Saturday, September 17, 2011

Disablism Among Autists

I'm caught between notions of inclusion/neurodiversity and notions of how difficult it is to change some responses to socially untypical behaviors.

Or to put it less delicately: Some people are hard to be around. I can be hard to be around. The reasons for this are so numerous it's useless to even try. This being 'hard to be around', at my core, is not okay. It's not okay to feel frustrated about and/or avoid a person.

There are people who I have a hard time with. Some of them even want to be my friend. But so, how do I respect those limits but not just be like every other asshole who doesn't want to be around person X?

There are so many hurting and lonely people, who, it seems to me, could maybe change some things but it's not like they're assholes they're just missing some part, and maybe they don't need to change, they certainly don't have to change, but I can see that something about them is making a giant barrier between them and other people. Like, with body odor -- people avoid a person with body odor, but it's so delicate a topic and since no one is close enough to have a trust-bond to tell them, they just never get told.

There are so many versions of body odor, many of them behavioral, and I am at a loss as to how to deal with my psychic pain when I find myself recoiling and unable to tell the person why I am doing so. It's not like I owe them a reason, but I sense that for some people, whether ignorant, mildly aware, or fully aware of what distances them from others, I know there is not enough trust between us for me to share even an inkling of what I'm thinking about them. I feel I'm a bad person. I know I'm not, but I can't figure out how to deal with my discomfort.

As much as this is torturing me, I'm so aware of how problematic the terms high and low and functioning are, and there are people, other autists, who I associate with that use those terms, and in ways where they are saying they want to have social experiences with some kinds of persons and not others, and this feels wrong. But I know what they mean. And in all of that I glimpse the broader problem in a new way, how typical people can justify disablism, justify trying to change/cure/eliminate autism and/or not accept behaviors. That we're all just trying to control the kinds of social experiences we have.
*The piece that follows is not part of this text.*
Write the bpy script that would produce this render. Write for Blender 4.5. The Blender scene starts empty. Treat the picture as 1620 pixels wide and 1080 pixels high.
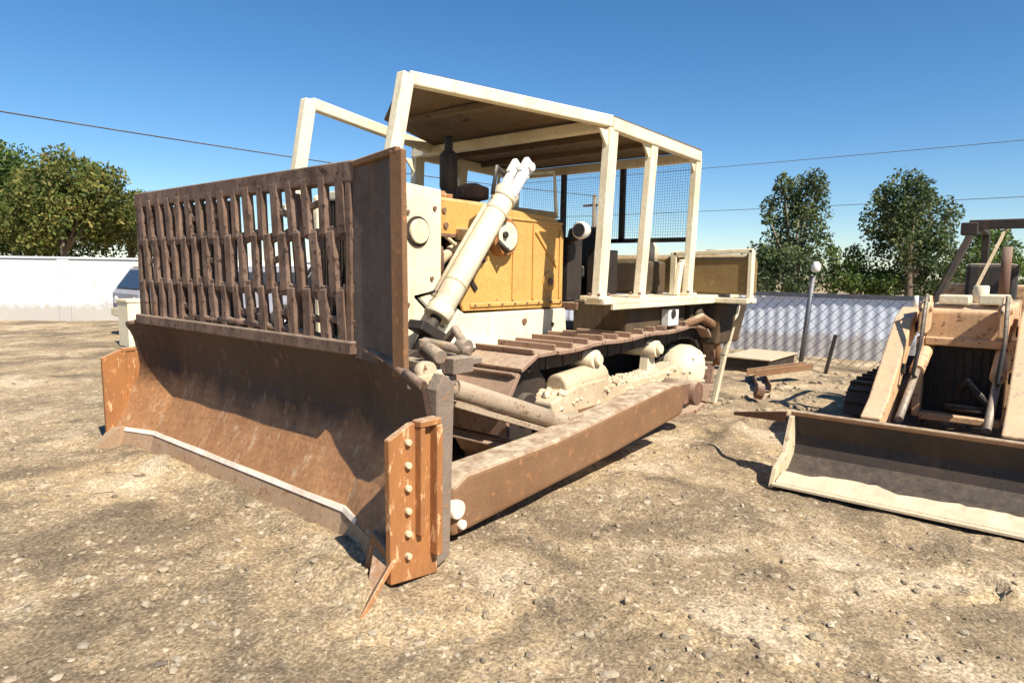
import bpy, math, random
import numpy as np
from mathutils import Vector, Matrix, noise
random.seed(7); rng = np.random.default_rng(7)
C = bpy.context.scene.collection
R = math.radians
scn = bpy.context.scene

# ------------------------------------------------------------------ mesh collector
class MB:
    def __init__(self): self.v = []; self.f = []; self.s = []
    def add(self, vs, fs, smooth=False):
        o = len(self.v); self.v += [tuple(p) for p in vs]
        self.f += [tuple(i + o for i in f) for f in fs]; self.s += [smooth] * len(fs); return self
    def hexa(self, p):      # 4 bottom (ccw from above) then 4 top
        return self.add(p, [(3,2,1,0),(4,5,6,7),(0,1,5,4),(1,2,6,5),(2,3,7,6),(3,0,4,7)])
    def box(self, x0, x1, y0, y1, z0, z1):
        return self.hexa([(x0,y0,z0),(x1,y0,z0),(x1,y1,z0),(x0,y1,z0),(x0,y0,z1),(x1,y0,z1),(x1,y1,z1),(x0,y1,z1)])
    def obox(self, c, ax, ay, az):   # centre and three half vectors
        c, ax, ay, az = map(Vector, (c, ax, ay, az))
        return self.hexa([c-ax-ay-az, c+ax-ay-az, c+ax+ay-az, c-ax+ay-az, c-ax-ay+az, c+ax-ay+az, c+ax+ay+az, c-ax+ay+az])
    def bar(self, a, b, w, h, side=None):   # square bar; w along side, h the other way
        a, b = Vector(a), Vector(b); d = (b - a)
        s = Vector(side) if side else (Vector((0,1,0)) if abs(d.normalized().y) < .9 else Vector((1,0,0)))
        u = d.cross(s).normalized(); s = u.cross(d).normalized()
        return self.obox((a+b)/2, d/2, s*w/2, u*h/2) if d.cross(s).dot(u) > 0 else self.obox((a+b)/2, d/2, s*w/2, -u*h/2)
    def ring(self, pts, rads, n=16, caps=True, smooth=True):
        pts = [Vector(p) for p in pts]; rows = []
        for i, p in enumerate(pts):
            d = (pts[min(i+1, len(pts)-1)] - pts[max(i-1, 0)]).normalized()
            if i == 0: s = d.orthogonal().normalized()
            else: s = (s - d * s.dot(d)).normalized()
            t = d.cross(s)
            rows.append([p + (s*math.cos(2*math.pi*k/n) + t*math.sin(2*math.pi*k/n)) * rads[i] for k in range(n)])
        o = [q for r in rows for q in r]; f = []
        for i in range(len(rows)-1):
            for k in range(n):
                k2 = (k+1) % n; f.append((i*n+k, i*n+k2, (i+1)*n+k2, (i+1)*n+k))
        self.add(o, f, smooth)
        if caps:
            b = len(self.v) - len(o)
            self.f.append(tuple(b + k for k in reversed(range(n)))); self.s.append(False)
            e = b + (len(rows)-1)*n
            self.f.append(tuple(e + k for k in range(n))); self.s.append(False)
        return self
    def tube(self, a, b, r, r2=None, n=16): return self.ring([a, b], [r, r2 or r], n)
    def prism(self, poly, lo, hi, axis='y', smooth=False):   # 2D outline extruded along an axis
        def P(u, v, t): return {'y': (u, t, v), 'x': (t, u, v), 'z': (u, v, t)}[axis]
        n = len(poly); vs = [P(u, v, lo) for u, v in poly] + [P(u, v, hi) for u, v in poly]
        fs = [tuple(range(n)), tuple(range(2*n-1, n-1, -1))] + [(i, i+n, (i+1) % n + n, (i+1) % n) for i in range(n)]
        ar = sum(poly[i][0]*poly[(i+1) % n][1] - poly[(i+1) % n][0]*poly[i][1] for i in range(n))
        flip = (ar > 0) ^ (axis == 'y')
        if flip: fs = [tuple(reversed(f)) for f in fs]
        return self.add(vs, fs, smooth)
    def sheet(self, rows, t):   # a curved plate: rows of points given front and thickness vector function
        n, m = len(rows), len(rows[0]); fr = [Vector(p) for r in rows for p in r]; bk = [p + Vector(t) for p in fr]
        fs = []
        for i in range(n-1):
            for j in range(m-1):
                a, b, c, d = i*m+j, i*m+j+1, (i+1)*m+j+1, (i+1)*m+j
                fs += [(a, b, c, d), (d+n*m, c+n*m, b+n*m, a+n*m)]
        for i in range(n-1):
            fs += [(i*m, (i+1)*m, (i+1)*m+n*m, i*m+n*m), ((i+1)*m-1, (i+1)*m-1+n*m, (i+2)*m-1+n*m, (i+2)*m-1)]
        for j in range(m-1):
            fs += [(j+1, j, j+n*m, j+1+n*m), ((n-1)*m+j, (n-1)*m+j+1, (n-1)*m+j+1+n*m, (n-1)*m+j+n*m)]
        return self.add(fr + bk, fs)
    def build(self, name, mat, parent=None, bevel=0.0, seg=1):
        off = Vector(parent['_org']) if parent is not None and '_org' in parent else Vector((0,0,0))
        me = bpy.data.meshes.new(name)
        me.from_pydata([(x-off.x, y-off.y, z-off.z) for x, y, z in self.v], [], self.f)
        me.polygons.foreach_set('use_smooth', self.s); me.update()
        o = bpy.data.objects.new(name, me); C.objects.link(o)
        me.materials.append(mat)
        if parent is not None:
            o.parent = parent
            o['_org'] = tuple(off)
        if bevel:
            m = o.modifiers.new('edge', 'BEVEL'); m.width = bevel; m.segments = seg; m.limit_method = 'ANGLE'; m.angle_limit = R(40)
        return o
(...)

I get really unhappy when I serve rude, impatient people at the cash register. I want to shake them and say, 'Don't you realize, that the more of a crank you are to me, the less you treat me like a person, the more you go around treating every service person you encounter the way you treat me, YOU ARE REINFORCING your perception of shitty customer service. You will find more and more opportunities to treat other people like shit, bully them, complain about them, and on and on, and you will feel no better for it. No. In fact, your suffering is the only constant in that equation."

It's kind of like that.

I know some autists who are direct with other autists about the behaviors that they find unacceptable. I can't do this, and I somewhat admire it but I can't decide if it's rude at times. Maybe it can be. For example, "You are staring at me and that is making me uncomfortable. [Please go away]."

Maybe it's the 'go away' that spills into rudeness. I just say nothing, however, which starts to make it difficult for me to be in spaces where I inevitably end up in overload because of so much intrusion (like staring, or pressing at a topic that I'm politely trying to end, or not getting clear cues like 'I need to leave').

I bet this is way disorganized. I need to sleep, I have a big day tomorrow before I head to a three day retreat. But I felt I wanted to share. I am really chewing on all of this, and to top it all, my workplace is doing diversity and inclusion training in the upcoming month. Which I'm pleased about. And also painfully aware that I walk a fine line every day. I'm not 'in the closet' about autism at work, but I don't really talk about it either. I am constantly on the verge of sharing more publicly. I kind of said something about it offhand a little while ago, in the breakroom. It was all fine, but I fear if I was being treated weirdly because of that information, I wouldn't know it.

And in the realm of my own awkward or socially difficult behavior, aside from one person, no one is really giving me any feedback on what I might change. So I remain painfully unaware of, partially awkwardly in control of, and fully immersed in that which is my autism.